Ironically, some of the greatest successes of the first Trump Administration’s efforts against the People’s Republic of China’s intelligence services and their proxies occurred under my leadership: I was the principal investigative architect of the indictment of Huawei Technologies, and the unit I oversaw at FBI headquarters contributed to the FCC’s decision to bar China Mobile a license to operate in the United States. I supervised the case against a Zoom executive who assisted China’s Ministry of Public Security in its campaign against Chinese political dissidents in the United States. All in all, I played a role in many cases pursued under the administration’s China Initiative (I am aware that the China Initiative became controversial for political reasons and that the Biden administration formally ended it. None of the cases I was involved in were among those that gave rise to the controversies.) In short, I was an apolitical civil servant protecting the United States against its most salient near-peer threat.
Indeed, a cursory look at my pre-FBI background would reveal that, far from being some sort of leftist deep state operative, my personal beliefs generally lean right; I was vice-president of my law school’s most conservative organization, and my first clerkship was with a libertarian public interest firm.
By the time of this year’s inauguration, I had been comfortably ensconced in the Norfolk Field Office for approximately fourteen months. There I managed the Bureau’s local counterintelligence and counterterrorism programs, confidential human source recruitment, and all of the office’s intelligence analysis and production. Those operational responsibilities all fell under me on the organizational chart.

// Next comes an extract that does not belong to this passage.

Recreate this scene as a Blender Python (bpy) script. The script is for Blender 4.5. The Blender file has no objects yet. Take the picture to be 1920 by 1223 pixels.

But as one of only two ASACs in a relatively small office, I also regularly served as the on-scene commander for SWAT and Special Agent Bomb Technician deployments and dealt with office-wide personnel and disciplinary issues on a near-daily basis.
When the new administration’s first executive orders and attorney general memorandums began flooding our in-boxes in late January and early February, I was serving as the acting SAC, the previous incumbent having been promoted to be an Assistant Director.